**GIVEN EXERCISE**
Copy out all the lines exactly. Omit pictures.

**PROVIDED MATERIAL**
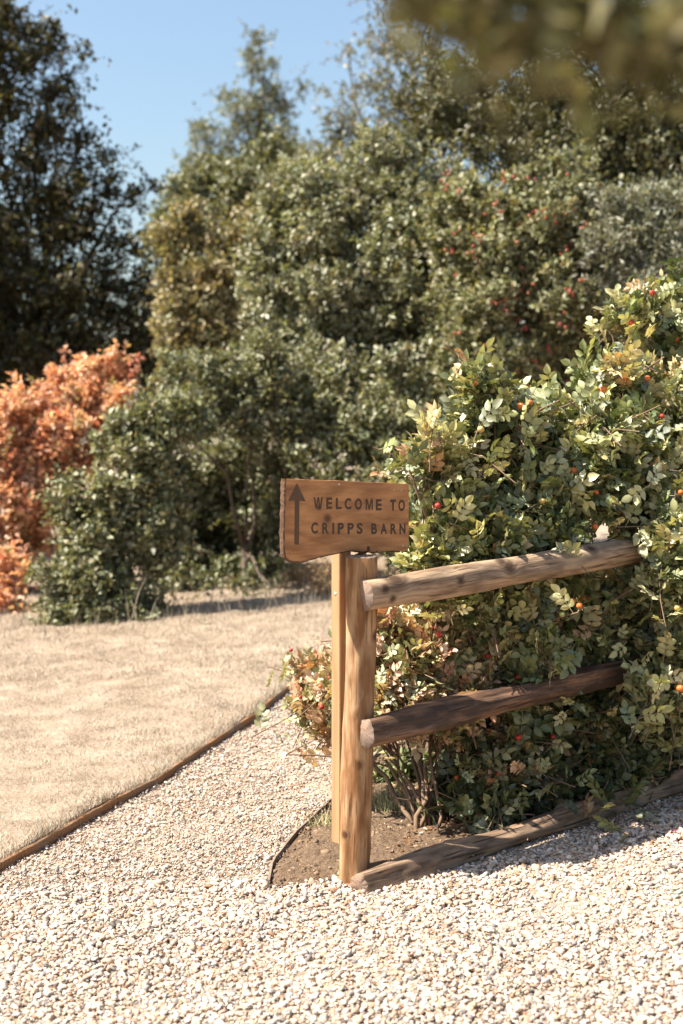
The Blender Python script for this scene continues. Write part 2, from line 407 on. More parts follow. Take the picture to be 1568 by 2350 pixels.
# ------------------------------------------------------------------ sign
M_sign = wood_mat('stained_sign_wood', (.46, .225, .09), (.25, .105, .038), axis=0, ring=30, offset=(-.2, .03, .09), tilt=.22, contrast=.42, stain=(.19, .08, .03), stain_amt=.38, rough=.55, cracks=.12, knots=((.165, 0, -.125, .03), (.13, 0, -.085, .018), (.33, -.012, -.065, .02)))
M_batten = wood_mat('planed_batten', (.36, .205, .105), (.22, .11, .05), axis=2, ring=70, offset=(.04, .03, 0), tilt=.02, contrast=.4, cracks=.1)
M_burn = flat_mat('burnt_lettering', (.055, .028, .014), .7, 0, 80, .45)
M_barkedge = flat_mat('bark_edge', (.085, .042, .022), .95, 0, 90, .7)
M_screw = flat_mat('screw_head', (.6, .58, .55), .35, .9, 60, .2)
E0 = np.array([-0.006, 4.93])
SO2 = E0 + FN * .024                           # sign front plane
def sign_uv(px, py):
    d = ray(px, py)
    t = (SO2 @ FN) / (d[:2] @ FN)
    p = CAM + d * t
    return (p[:2] - SO2) @ FD, p[2]
cr = lambda x, y: (601.6 + x * .2758, 1052.8 + y * .2758)    # enlargement -> picture
SZ = 1.40; SU = sign_uv(660, 1098)[0]
def L2(x, y):
    u, z = sign_uv(*cr(x, y)); return (u - SU, z - SZ)
s_loc = (SO2[0] + FD[0] * SU, SO2[1] + FD[1] * SU, SZ)
sign = thing('wooden_sign', 'orange stained wooden direction sign with black arrow and lettering on a batten', 'sign', s_loc, rot=(0, 0, math.atan2(FD[1], FD[0])))
TH = .024
topL = [(196, 166), (330, 172), (480, 178), (640, 182), (800, 190), (960, 196), (1100, 203), (1222, 208)]
rightL = [(1224, 330), (1222, 470), (1224, 620), (1216, 766)]
botL = [(1150, 770), (1080, 768), (1000, 774), (930, 780), (898, 772), (884, 742), (870, 770), (830, 776), (780, 768), (720, 768), (670, 778), (620, 790), (570, 798), (520, 810), (470, 822), (420, 834), (380, 848), (340, 856), (300, 860), (260, 856), (225, 842), (196, 822)]
leftL = [(186, 760), (184, 600), (190, 440), (192, 300)]
def fine(L, n=3, amp=.0008):
    P = np.array([L2(*p) for p in L]); t = np.linspace(0, len(P) - 1, (len(P) - 1) * n + 1)
    Q = np.stack([np.interp(t, np.arange(len(P)), P[:, k]) for k in range(2)], 1)
    return Q + rng.normal(0, amp, Q.shape)
oT, oR, oB, oL = fine(topL, 2, .0003), fine(rightL, 2, .0002), fine(botL, 3, .0009), fine(leftL, 4, .0009)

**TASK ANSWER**
The Blender Python script for this scene continues. Write part 2, from line 407 on. More parts follow. Take the picture to be 1568 by 2350 pixels.
# ------------------------------------------------------------------ sign
M_sign = wood_mat('stained_sign_wood', (.46, .225, .09), (.25, .105, .038), axis=0, ring=30, offset=(-.2, .03, .09), tilt=.22, contrast=.42, stain=(.19, .08, .03), stain_amt=.38, rough=.55, cracks=.12, knots=((.165, 0, -.125, .03), (.13, 0, -.085, .018), (.33, -.012, -.065, .02)))
M_batten = wood_mat('planed_batten', (.36, .205, .105), (.22, .11, .05), axis=2, ring=70, offset=(.04, .03, 0), tilt=.02, contrast=.4, cracks=.1)
M_burn = flat_mat('burnt_lettering', (.055, .028, .014), .7, 0, 80, .45)
M_barkedge = flat_mat('bark_edge', (.085, .042, .022), .95, 0, 90, .7)
M_screw = flat_mat('screw_head', (.6, .58, .55), .35, .9, 60, .2)
E0 = np.array([-0.006, 4.93])
SO2 = E0 + FN * .024                           # sign front plane
def sign_uv(px, py):
    d = ray(px, py)
    t = (SO2 @ FN) / (d[:2] @ FN)
    p = CAM + d * t
    return (p[:2] - SO2) @ FD, p[2]
cr = lambda x, y: (601.6 + x * .2758, 1052.8 + y * .2758)    # enlargement -> picture
SZ = 1.40; SU = sign_uv(660, 1098)[0]
def L2(x, y):
    u, z = sign_uv(*cr(x, y)); return (u - SU, z - SZ)
s_loc = (SO2[0] + FD[0] * SU, SO2[1] + FD[1] * SU, SZ)
sign = thing('wooden_sign', 'orange stained wooden direction sign with black arrow and lettering on a batten', 'sign', s_loc, rot=(0, 0, math.atan2(FD[1], FD[0])))
TH = .024
topL = [(196, 166), (330, 172), (480, 178), (640, 182), (800, 190), (960, 196), (1100, 203), (1222, 208)]
rightL = [(1224, 330), (1222, 470), (1224, 620), (1216, 766)]
botL = [(1150, 770), (1080, 768), (1000, 774), (930, 780), (898, 772), (884, 742), (870, 770), (830, 776), (780, 768), (720, 768), (670, 778), (620, 790), (570, 798), (520, 810), (470, 822), (420, 834), (380, 848), (340, 856), (300, 860), (260, 856), (225, 842), (196, 822)]
leftL = [(186, 760), (184, 600), (190, 440), (192, 300)]
def fine(L, n=3, amp=.0008):
    P = np.array([L2(*p) for p in L]); t = np.linspace(0, len(P) - 1, (len(P) - 1) * n + 1)
    Q = np.stack([np.interp(t, np.arange(len(P)), P[:, k]) for k in range(2)], 1)
    return Q + rng.normal(0, amp, Q.shape)
oT, oR, oB, oL = fine(topL, 2, .0003), fine(rightL, 2, .0002), fine(botL, 3, .0009), fine(leftL, 4, .0009)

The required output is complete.